Avvenire, 14 giugno 2022
Londra avvia le deportazioni in Ruanda
Parte oggi dall’aeroporto di Gatwick, a sud di Londra, il primo volo di immigrati irregolari deportati dal governo britannico in Ruanda. Le persone pronte al decollo, uomini di età superiore ai 40 anni, arrivati illegalmente nel Regno Unito dopo il 1° gennaio 2022, sono però soltanto 11. Ad aprile, quando il piano di «delocalizzazione off shore» dei richiedenti asilo è stato presentato, il ministero dell’Interno britannico aveva stimato che il trasferimento avrebbe riguardato, per cominciare, 130 persone. L’abbattimento del numero dei migranti che verranno spediti al presidente ruandese Paul Kagame è il risultato (parziale) della battaglia condotta da due associazioni umanitarie – Care4Calais e Detention Action – che hanno contestato, uno ad uno, i casi finiti nella lista nera dell’Home Office. Tassello di un’azione legale più ampia, condotta con i sindacati che rappresentano i funzionari pubblici e gli agenti della polizia di frontiera, che non ha avuto il successo sperato: dimostrare in tribunale che la trovata ideata dalla pasionaria brexiter Priti Patel, titolare dell’Interno di origine indiana, non era conforme alle convenzioni internazionali sulla tutela dei rifugiati.
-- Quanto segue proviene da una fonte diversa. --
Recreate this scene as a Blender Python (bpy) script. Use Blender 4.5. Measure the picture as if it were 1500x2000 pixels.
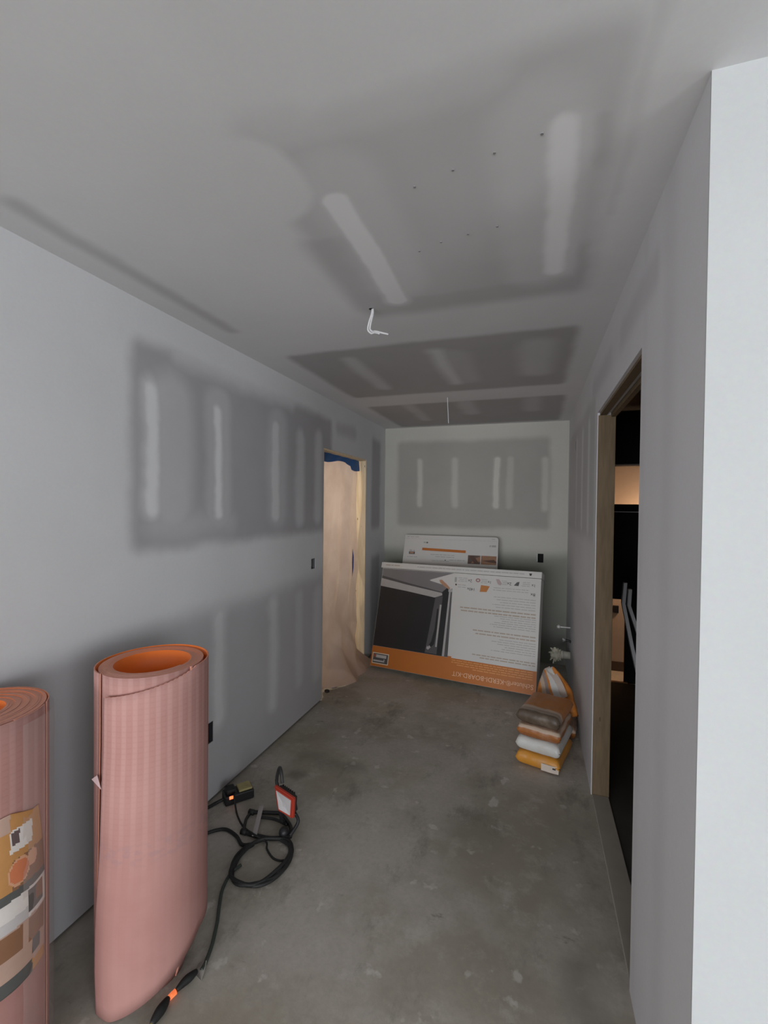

Il tribunale di appello, ieri, ha confermato la sentenza con cui, venerdì scorso, l’Alta Corte di Londra ha chiarito che l’iniziativa del governo è, invece, legittima. La partita in punta di diritto è però ancora aperta. Il giudice, Rabinder Singh, ha precisato che l’interesse sollevato dalla questione nell’opinione pubblica richiede un ulteriore approfondimento giuridico da compiere entro luglio. Il volo speciale per il Ruanda, intanto, può partire. La lotta all’immigrazione illegale ha rappresentato, insieme alla Brexit, uno dei cavalli di battaglia dell’esecutivo di Boris Johnson. Vessilli tornati a essere sbandierati con un certo vigore nel momento più delicato della sua leadership, sottolineano alcuni, sopravvissuta la scorsa settimana al voto di sfi- ducia del partito ma ancora molto debole. L’idea di «parcheggiare» i migranti in un Paese terzo come il Ruanda, a più di seimila chilometri di distanza da Londra, in attesa che il governo decida se concedergli o meno lo status di rifugiato ha agitato non poco il dibattito nazionale.
Nella gran parte dei casi si tratta di disperati, sbarcati sulle coste del Kent dopo una rischiosa traversata nel Canale della Manica a bordo di piccole imbarcazioni, che vedono nell’approdo Oltremanica la fine di un viaggio cominciato chissà dove – per esempio in Iran, Iraq, Afghanistan, Eritrea o Sudan – per fuggire a guerra e miseria. La trovata è stata infatti osteggiata con determinazione da una parte dello stesso partito conservatore, oltre che dall’opposizione laburista, dalle autorità ecclesiali e dall’agenzia Onu per i rifugiati. Sabato scorso il
Times ha attribuito al principe Carlo, futuro erede al trono, il giudizio di Buckingham Palace sul progetto – «raccapricciante», è stato detto – che pure essendo stato smentito tradisce un certo disappunto. Il premier Johnson è convinto, lo ha ribadito anche ieri, che la misura «fermerà le bande criminali» che lucrano sul traffico di esseri umani perché i migranti saranno scoraggiati dal tentare la traversata. Nemmeno l’ex presidente statunitense Donald Trump, lo ricordiamo, era però mai arrivato a tanto. A far discutere, tuttavia, non è solo la durezza dell’approccio. A molti non piace nemmeno che il premier Johnson abbia stretto un accordo con un personaggio controverso come Kagame, additato dalle associazioni non proprio come un paladino dei diritti umani, versandogli come acconto per la collaborazione 120 milioni di sterline. Secondo il Telegraph all’affare è interessato anche lo Zambia.